◆ **SOURCE DATA**
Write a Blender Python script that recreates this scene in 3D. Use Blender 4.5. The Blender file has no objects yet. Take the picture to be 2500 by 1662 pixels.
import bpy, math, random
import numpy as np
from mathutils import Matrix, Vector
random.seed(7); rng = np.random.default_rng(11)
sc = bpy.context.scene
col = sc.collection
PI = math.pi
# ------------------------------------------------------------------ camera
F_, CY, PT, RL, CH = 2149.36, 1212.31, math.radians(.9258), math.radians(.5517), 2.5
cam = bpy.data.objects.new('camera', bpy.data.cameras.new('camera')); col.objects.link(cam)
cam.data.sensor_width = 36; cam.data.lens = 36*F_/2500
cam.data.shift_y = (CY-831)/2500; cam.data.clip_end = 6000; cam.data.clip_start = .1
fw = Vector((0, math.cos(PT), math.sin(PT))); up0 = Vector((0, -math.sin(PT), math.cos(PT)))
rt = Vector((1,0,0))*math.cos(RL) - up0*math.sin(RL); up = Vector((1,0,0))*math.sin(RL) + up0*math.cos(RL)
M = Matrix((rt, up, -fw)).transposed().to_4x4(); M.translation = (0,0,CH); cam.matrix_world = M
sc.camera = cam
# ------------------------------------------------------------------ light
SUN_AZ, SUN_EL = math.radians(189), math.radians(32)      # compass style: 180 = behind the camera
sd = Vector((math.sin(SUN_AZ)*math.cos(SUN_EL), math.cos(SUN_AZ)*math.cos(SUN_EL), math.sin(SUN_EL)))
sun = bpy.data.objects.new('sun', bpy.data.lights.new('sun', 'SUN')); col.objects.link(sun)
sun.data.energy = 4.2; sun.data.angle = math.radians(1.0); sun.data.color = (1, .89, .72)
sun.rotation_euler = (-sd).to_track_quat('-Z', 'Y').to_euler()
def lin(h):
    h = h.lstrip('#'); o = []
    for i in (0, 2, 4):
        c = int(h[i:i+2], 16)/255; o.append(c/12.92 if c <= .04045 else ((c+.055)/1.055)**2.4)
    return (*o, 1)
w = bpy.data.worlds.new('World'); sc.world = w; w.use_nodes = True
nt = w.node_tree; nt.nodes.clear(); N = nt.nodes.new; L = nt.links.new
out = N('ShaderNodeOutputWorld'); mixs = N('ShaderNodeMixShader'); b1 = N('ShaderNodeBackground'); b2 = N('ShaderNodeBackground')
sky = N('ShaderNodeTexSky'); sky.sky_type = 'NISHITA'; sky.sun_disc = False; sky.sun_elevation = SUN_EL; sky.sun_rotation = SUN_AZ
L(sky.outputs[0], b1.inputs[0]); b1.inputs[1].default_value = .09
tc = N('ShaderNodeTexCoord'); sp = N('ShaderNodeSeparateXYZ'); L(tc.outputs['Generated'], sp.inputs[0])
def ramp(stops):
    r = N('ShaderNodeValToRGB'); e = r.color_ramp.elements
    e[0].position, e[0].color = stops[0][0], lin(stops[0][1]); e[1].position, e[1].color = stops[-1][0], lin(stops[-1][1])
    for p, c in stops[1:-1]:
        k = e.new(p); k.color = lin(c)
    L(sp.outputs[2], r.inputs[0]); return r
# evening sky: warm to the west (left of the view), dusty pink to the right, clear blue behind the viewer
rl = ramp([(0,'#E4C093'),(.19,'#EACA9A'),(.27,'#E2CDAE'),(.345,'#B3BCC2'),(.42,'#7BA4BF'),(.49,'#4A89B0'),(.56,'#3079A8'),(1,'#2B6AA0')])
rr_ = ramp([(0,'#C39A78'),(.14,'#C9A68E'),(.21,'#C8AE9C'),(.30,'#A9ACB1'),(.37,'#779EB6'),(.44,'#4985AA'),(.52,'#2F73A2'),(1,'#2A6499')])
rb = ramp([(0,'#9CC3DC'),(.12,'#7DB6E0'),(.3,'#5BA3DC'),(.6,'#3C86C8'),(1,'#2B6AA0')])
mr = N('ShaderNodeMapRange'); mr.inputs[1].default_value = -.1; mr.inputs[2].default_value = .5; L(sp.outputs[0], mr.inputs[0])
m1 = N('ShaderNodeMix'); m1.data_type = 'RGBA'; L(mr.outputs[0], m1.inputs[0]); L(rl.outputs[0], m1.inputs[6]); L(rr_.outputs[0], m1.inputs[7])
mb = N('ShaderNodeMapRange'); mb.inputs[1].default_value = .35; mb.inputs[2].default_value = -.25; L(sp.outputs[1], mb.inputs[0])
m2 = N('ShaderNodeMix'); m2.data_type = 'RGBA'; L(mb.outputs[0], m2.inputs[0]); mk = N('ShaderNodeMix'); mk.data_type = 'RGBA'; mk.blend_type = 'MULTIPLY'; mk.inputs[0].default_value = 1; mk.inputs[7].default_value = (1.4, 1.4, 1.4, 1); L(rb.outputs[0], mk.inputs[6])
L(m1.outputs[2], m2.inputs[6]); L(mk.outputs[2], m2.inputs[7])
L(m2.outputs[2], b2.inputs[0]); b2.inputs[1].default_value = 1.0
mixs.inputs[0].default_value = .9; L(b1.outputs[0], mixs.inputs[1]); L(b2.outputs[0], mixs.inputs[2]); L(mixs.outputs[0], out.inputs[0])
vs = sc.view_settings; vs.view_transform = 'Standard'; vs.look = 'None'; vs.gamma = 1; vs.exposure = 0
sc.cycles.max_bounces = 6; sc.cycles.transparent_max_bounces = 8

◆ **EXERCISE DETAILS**
Search the lines for "scene". Copy each line that has it.

◆ **OUTPUT**
Write a Blender Python script that recreates this scene in 3D. Use Blender 4.5. The Blender file has no objects yet. Take the picture to be 2500 by 1662 pixels.
sc = bpy.context.scene